Andrea Bartolucci was bezig met zijn promotie in rampenmanagement toen de ramp met de Costa Concordia plaatsvond. Op 13 januari 2012 liep het cruiseschip met 4229 opvarenden aan de grond voor de Italiaanse kust. Gevolg: 32 doden, 193 gewonden en meerdere rechtszaken. Na een lang proces werd kapitein Schettino, die zijn zinkende schip voortijdig verliet, veroordeeld tot zestien jaar gevangenisstraf.
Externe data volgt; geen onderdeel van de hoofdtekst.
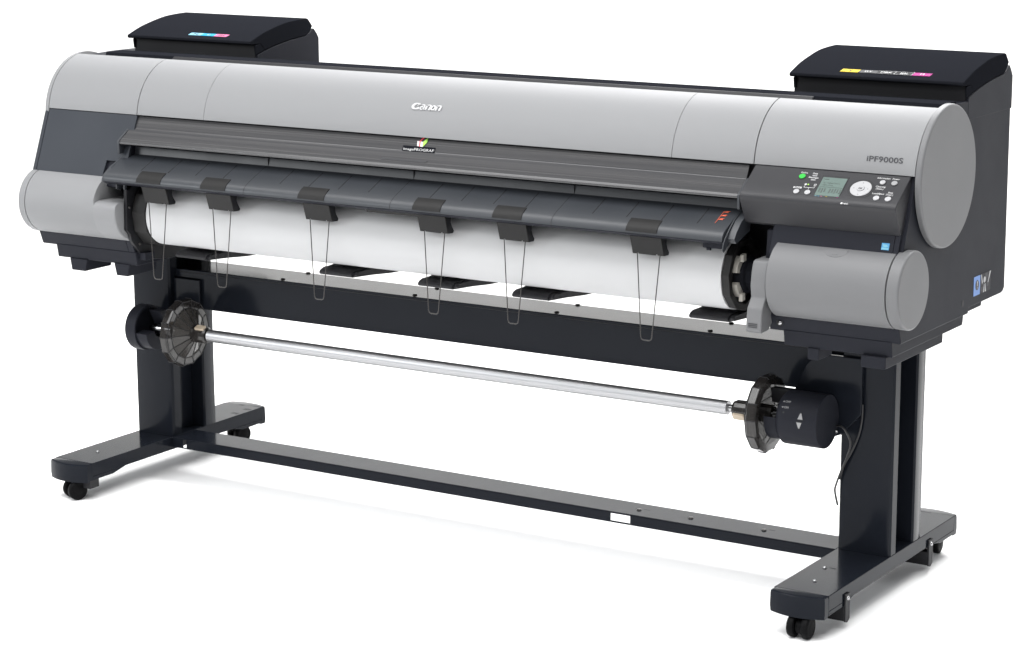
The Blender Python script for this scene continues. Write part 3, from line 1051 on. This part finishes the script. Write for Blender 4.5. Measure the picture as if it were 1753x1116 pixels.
# side label and hole ------------------------------------------------------------
XF = Frame((1.147, 0, 0), (0, 1, 0), (0, 0, 1))
bm = bmesh.new()
fpoly(bm, XF, [(.1600, .6365), (.1960, .6365), (.1960, .6780), (.1600, .6780)], .0002, .0008)
obj('side_label', bm, M['blue'], hR)
bm = bmesh.new()
fpoly(bm, XF, [(.1965, .6365), (.2570, .6365), (.2570, .6785), (.1965, .6785)], .0002, .0008)
obj('side_label', bm, M['greylab'], hR)
bm = bmesh.new()
fpoly(bm, XF, ell(.1785, .6585, .0095, .0110), .0008, .0012)
fpoly(bm, XF, rrect(.2000, .640, .2130, .650, .001), .0008, .0012)
fpoly(bm, XF, rrect(.2330, .647, .2460, .658, .001), .0008, .0012)
fpoly(bm, XF, [(.2230, .660), (.2390, .660), (.2390, .6775), (.2230, .6775)], .0008, .0011)
obj('label_print', bm, M['ink'], hR)
bm = bmesh.new()
for q in ([(.1985, .6780), (.2025, .6780), (.2100, .660), (.2060, .656)], [(.2490, .6780), (.2565, .6780), (.2420, .655), (.2390, .655)],
          [(.2140, .637), (.2190, .637), (.2200, .655), (.2180, .655)], [(.2240, .637), (.2300, .637), (.2260, .655), (.2240, .655)]):
    fpoly(bm, XF, q, .0010, .0014)
fpoly(bm, XF, ell(.2205, .664, .0065, .0065), .0010, .0014)
fpoly(bm, XF, [(.1772, .6560), (.1798, .6560), (.1805, .6670), (.1765, .6670)], .0011, .0015)
fpoly(bm, XF, ell(.1785, .6525, .0014), .0011, .0015)
obj('label_print', bm, M['button'], hR)
bm = bmesh.new()
fpoly(bm, XF, ell(.1020, .6315, .0060, .0072), -.001, .0004)
obj('side_hole', bm, M['groove'], hR)

# ink tank boxes -----------------------------------------------------------------
seam = [(.0875, 1.0655), (.122, 1.0760), (.159, 1.0835), (.195, 1.0895), (.23, 1.0942), (.2927, 1.1000)]
def ink_box(x0, x1):
    bm = bmesh.new()
    ex(bm, [(.092, 1.02), (.092, 1.0660)] + [(y, z - .0016) for y, z in seam[1:]] + [(.308, 1.1045), (.3250, 1.1150), (.3374, 1.1020), (.3456, 1.09), (.3456, 1.02)], x0, x1)
    b = obj('ink_tank_box', bm, M['dark'], pt, .0015, 2, 30)
    bm = bmesh.new()
    topc = [(p.x, p.y) for p in catmull([(.0640, 1.1015, 0), (.098, 1.1135, 0), (.132, 1.1232, 0), (.2, 1.1368, 0), (.25, 1.1412, 0), (.2960, 1.1425, 0)], 4)]
    back = [(.3020, 1.1405), (.3200, 1.1215), (.3060, 1.1058)]
    lx0, lx1 = x0 + .006, x1
    ex(bm, topc + back + [(y, z) for y, z in seam[:0:-1]] + [(.105, 1.0925), (.068, 1.0930), (.0635, 1.0950)], lx0 - .005, lx1)
    for (a, c) in ((lx1 - .006, lx1), (lx0 - .005, lx0 + .001)):
        ex(bm, [(.1045, 1.0935), (.0835, 1.0905), (.0868, 1.0660), (.1225, 1.0765)], a, c)
    lid = obj('lid', bm, M['lid'], b, .0022, 3, 28)
    bm = bmesh.new()
    box(bm, x0 + .0045, x1 - .0065, .0900, .100, 1.055, 1.0925)
    obj('front_plate', bm, M['black'], b)
    return b, lid
bR, lidR = ink_box(.7505, 1.1475)
bL, lidL = ink_box(-1.1027, -.7065)
la, lb = Vector((0, .085, 1.1092)), Vector((0, .113, 1.1181))
def ink_label(x0, x1, t0, t1, m_, word, tm, b):
    LF = Frame((0, .0640, 1.1015), (1, 0, 0), (0, .068, .0217))
    bm = bmesh.new()
    fpoly(bm, LF, [(x0, t0), (x1, t0), (x1 + .002, t1), (x0 + .002, t1)], .0002, .0016)
    obj('ink_label', bm, M[m_], b)
    bm = text_bm(word, LF, (x0 + x1) / 2 + .0015, t0 + (t1 - t0) * .22, min(.0085 * len(word), (x1 - x0) * .66), (t1 - t0) * .72, .0015, .0021, 0., align='C')
    obj('ink_lettering', bm, M[tm], b)
xs = [.8615, .9030, .9440, .9850, 1.0245, 1.0650]
for (a, c, mm, wd_, tm) in ((0, 1, 'yellow', 'Y', 'ink'), (1, 2, 'greylab', 'GY', 'white'), (2, 3, 'blklab', 'MBK', 'white'), (3, 4, 'blklab', 'BK', 'white'), (4, 5, 'magenta', 'M', 'white')):
    ink_label(xs[a] + .0004, xs[c] - .0004, .0176, .0318, mm, wd_, tm, bR)
LFr = Frame((0, .0640, 1.1015), (1, 0, 0), (0, .068, .0217))
bm = bmesh.new()
for (a, c) in ((xs[2], xs[3]), (xs[3], xs[4])):
    for q in ([(a, .0173), (c, .0173), (c, .0177), (a, .0177)], [(a + .002, .0317), (c + .002, .0317), (c + .002, .0320), (a + .002, .0320)], [(c - .0008, .0176), (c, .0176), (c + .002, .0318), (c + .0012, .0318)]):
        fpoly(bm, LFr, q, .0015, .0020)
obj('label_border', bm, M['button_mid'], bR)
xs = [-.9160, -.8765, -.8350, -.7955]
for (a, c, mm, wd_, tm) in ((0, 1, 'lcyan', 'PC', 'ink'), (1, 2, 'cyan', 'C', 'white'), (2, 3, 'pink', 'PM', 'ink')):
    ink_label(xs[a], xs[c], .0176, .0316, mm, wd_, tm, bL)

# support arms below the roll -----------------------------------------------------
for x0 in (-.742, -.312, -.0355, .2155, .6565):
    bm = bmesh.new()
    w = .092
    prof = [(-.196, .6015), (-.2015, .604), (-.2020, .6085), (-.197, .613), (-.185, .6170), (.0, .617), (.02, .6175), (.02, .585), (-.04, .588), (-.12, .596)]
    loft(bm, [(x0, y, z) for y, z in prof], [(x0 + w, y, z) for y, z in prof])
    # outward curved right wing
    ex(bm, [(-.192, .604), (-.196, .609), (-.188, .6145), (.0, .615), (.0, .596), (-.12, .600)], x0 + w, x0 + w + .011)
    ex(bm, [(-.165, .618), (-.125, .6225), (-.05, .6225), (-.05, .6165), (-.165, .6165)], x0 + .004, x0 + .040)
    box(bm, x0 + .02, x0 + .08, -.05, .02, .60, .662)
    obj('support_arm', bm, M['black'], pt, .0018, 2, 30)

# ------------------------------------------------------------------ paper roll
QY, QZ, QR = -.163, .701, .0768
rl_ = thing('paper_roll', 'thick white paper roll with black end flanges lying in the front of the printer', 'paper roll', (-.025, QY, QZ - QR))
bm = bmesh.new()
lathe(bm, [(-.799, QR - .012), (-.7985, QR), (.7495, QR), (.750, QR - .012)], (0, QY, QZ), 'x', 96)
obj('paper', bm, M['paper'], rl_, 0, 2, 40)
for (a, b, s) in ((.7505, .7690, 1), (-.7995, -.838, -1)):
    bm = bmesh.new()
    rr_ = .0785 if s > 0 else .0835
    lathe(bm, [(a, .03), (a, rr_ - .0015), (b, rr_), (b, .064)] + ([(b - s * .010, .060), (b - s * .010, .02)]), (0, QY, QZ), 'x', 11, ph=.18)
    fl_ = obj('end_flange', bm, M['clip'], rl_, .0012, 2, 20)
bm = bmesh.new()
for (a0, a1) in ((125, 168), (196, 236)):
    pl = arc((QY, QZ), .0535, a0, a1, 8) + arc((QY, QZ), .036, a1, a0, 8)
    ex(bm, pl, .759, .7745)
obj('hub_ring', bm, M['gearwhite'], rl_, .001, 2, 30)
bm = bmesh.new()
lathe(bm, [(.758, .042), (.781, .041), (.784, .033), (.803, .031), (.805, .026), (.820, .024)], (0, QY, QZ), 'x', 9)
lathe(bm, [(.803, .038), (.8145, .038)], (0, QY, QZ), 'x', 10)
obj('spindle_end', bm, M['lid'], rl_, .001, 2, 20)
bm = bmesh.new()
lathe(bm, [(-.838, .022), (-.8430, .020)], (0, QY, QZ), 'x', 20)
obj('spindle_end', bm, M['lid'], rl_)
for (dy, dz) in ((-.030, .040), (-.033, -.043)):
    bm = bmesh.new()
    exx = [(QY + dy - .007, QZ + dz - .008), (QY + dy + .007, QZ + dz - .006), (QY + dy + .006, QZ + dz + .009), (QY + dy - .006, QZ + dz + .007)]
    ex(bm, exx, .7735, .782)
    obj('flange_lock', bm, M['gearwhite'], rl_, .001)

# ------------------------------------------------------------------ wire hooks on the guide
HX = [-.7465, -.5515, -.2675, .0480, .2570, .5880]
labs = ['black clip with wire loop at the left end of the guide, over the flange',
        'black clip with wire loop second from the left end of the output guide',
        'black clip with wire loop third from the left end of the guide',
        'black clip with wire loop beside the small under tab near the middle of the guide',
        'black clip with wire loop between the middle of the guide and the rightmost clip',
        'black clip with wire loop nearest the orange marks, rightmost on the guide']
def make_hook():
    e = thing('wire_hook', labs[0], 'hook', (0, -.268, .7785))
    w = .0372
    bm = bmesh.new()
    # saddle hugging the guide nose
    outer = [(p.x, p.y) for p in catmull([(-.2640, .8170, 0), (-.2765, .8105, 0), (-.2865, .8015, 0), (-.2905, .7925, 0)], 4)]
    inner = [(-.2890, .7925), (-.2850, .8005), (-.2755, .8088), (-.2640, .8150)]
    ex(bm, outer + inner, -w, w)
    obj('saddle', bm, M['clip'], e, .0006, 1, 40)
    bm = bmesh.new()
    fy = lambda z: -.2705 + (.7795 - z) * .32
    pl = [(-w, .7795), (w, .7795), (w, .7400), (w * .60, .7400), (w * .60, .7425), (w * .48, .7425), (w * .48, .7400),
          (-w * .62, .7400), (-w * .62, .7425), (-w * .76, .7425), (-w * .76, .7400), (-w, .7400)]
    loft(bm, [(x_, fy(z), z) for x_, z in pl], [(x_, fy(z) + .004, z) for x_, z in pl])
    obj('plate', bm, M['clip'], e, .0006, 1, 40)
    pc = [(-.2665, .7785), (-.2500, .7850), (-.2440, .7750), (-.2450, .7640), (-.2410, .7550), (-.2330, .7440), (-.2360, .7390), (-.2540, .7395)]
    for xa_ in (-w, w - .004):
        bm = bmesh.new()
        ex(bm, pc, xa_, xa_ + .004)
        obj('side_cheek', bm, M['black'], e, .0008, 1, 30)
    bm = bmesh.new()
    zb_ = .5575
    path = [(-.0258, -.2560, .752), (-.0258, -.2575, .742), (-.0140, -.2625, .575), (-.0132, -.2630, .5645), (-.0112, -.2630, .5595), (-.0072, -.2632, zb_), (.0072, -.2632, zb_),
            (.0112, -.2630, .5595), (.0132, -.2630, .5645), (.0140, -.2625, .575), (.0285, -.2575, .742), (.0285, -.2560, .752)]
    tube(bm, path, .00115, 10)
    obj('wire_loop', bm, M['wire'], e, 0, 2, 60)
    return e
h0 = make_hook()
for i, x in enumerate(HX):
    if i == 0:
        e = h0
    else:
        e = h0.copy()
        COL.objects.link(e)
        for ch in list(h0.children):
            c = ch.copy()
            COL.objects.link(c)
            c.parent = e
    e.location.x = x
    e['label'] = labs[i]
    e['group'] = 'wire hooks clipped along the output guide'

# ------------------------------------------------------------------ light
wd_ = bpy.data.worlds.new('World')
S.world = wd_
wd_.use_nodes = True
nt = wd_.node_tree
bg = nt.nodes['Background']
tc = nt.nodes.new('ShaderNodeTexCoord')
sx = nt.nodes.new('ShaderNodeSeparateXYZ')
nt.links.new(tc.outputs['Generated'], sx.inputs['Vector'])
rmp = nt.nodes.new('ShaderNodeMapRange')
rmp.inputs['From Min'].default_value = -.95
rmp.inputs['From Max'].default_value = .95
rmp.inputs['To Min'].default_value = .42
rmp.inputs['To Max'].default_value = .36
nt.links.new(sx.outputs['X'], rmp.inputs['Value'])
nt.links.new(rmp.outputs['Result'], bg.inputs['Strength'])
bg.inputs['Color'].default_value = (.97, .985, 1, 1)

def area(name, loc, target, sx_, sy_, power, col=(1, 1, 1), spread=180):
    l = bpy.data.lights.new(name, 'AREA')
    l.shape = 'RECTANGLE'
    l.size, l.size_y = sx_, sy_
    l.energy = power
    l.color = col
    l.spread = math.radians(spread)
    o = bpy.data.objects.new(name, l)
    COL.objects.link(o)
    o.location = loc
    o.rotation_euler = (Vector(target) - Vector(loc)).to_track_quat('-Z', 'Y').to_euler()
area('key_softbox', (-4.0, -4.2, 2.5), (-.2, -.1, .8), 1.8, 1.4, 105, (.95, .98, 1))
area('top_softbox', (0, -1.4, 4.2), (0, -1.1, 0), 6.6, 2.4, 305)
area('backdrop_light', (-2.8, 1.0, 3.4), (-2.8, 4.4, 1.75), 10, .6, 215, (1, .98, .94))
area('rear_floor_fill', (-.4, 2.5, 3.6), (-.3, -1.5, 0), 5.2, 1.5, 140, spread=95)  # added light from behind, clears the floor shadow under the printer
area('front_fill', (1.0, -4.2, 3.6), (1.0, -.9, 0), 4.4, .8, 66)

S.render.engine = 'CYCLES'
S.view_settings.view_transform = 'Standard'
S.view_settings.look = 'None'
S.view_settings.exposure = 0
S.view_settings.gamma = 1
Toen begon het werk pas voor Bartolucci en zijn collega’s Cristina Casareale en John Drury. Met behulp van getuigenverklaringen uit de rechtszaken bouwden zij een beeld op van hoe de passagiers aan boord samenwerkten en concurreerden tijdens de ramp.
Uit hun publicatie in Safety Science blijkt dat informatie is cruciaal tijdens een ramp, en niet alleen voor reddingswerkers, maar ook voor de slachtoffers.
Reddende obers
Kloppende informatie was nou juist niet beschikbaar voor de passagiers van de Costa Concordia. Terwijl het schip kapseisde, was het totaal onduidelijk wie de leiding had. De kapitein was al van boord gegaan voordat de passagiers in veiligheid waren gebracht, en evacuatiepogingen werden niet alleen ondernomen door de gekwalificeerde bemanning, maar ook door ander personeel aan boord: obers, koks en schoonmakers. Die waren helemaal niet getraind waren om met noodsituaties om te gaan en spraken soms zelfs een andere taal.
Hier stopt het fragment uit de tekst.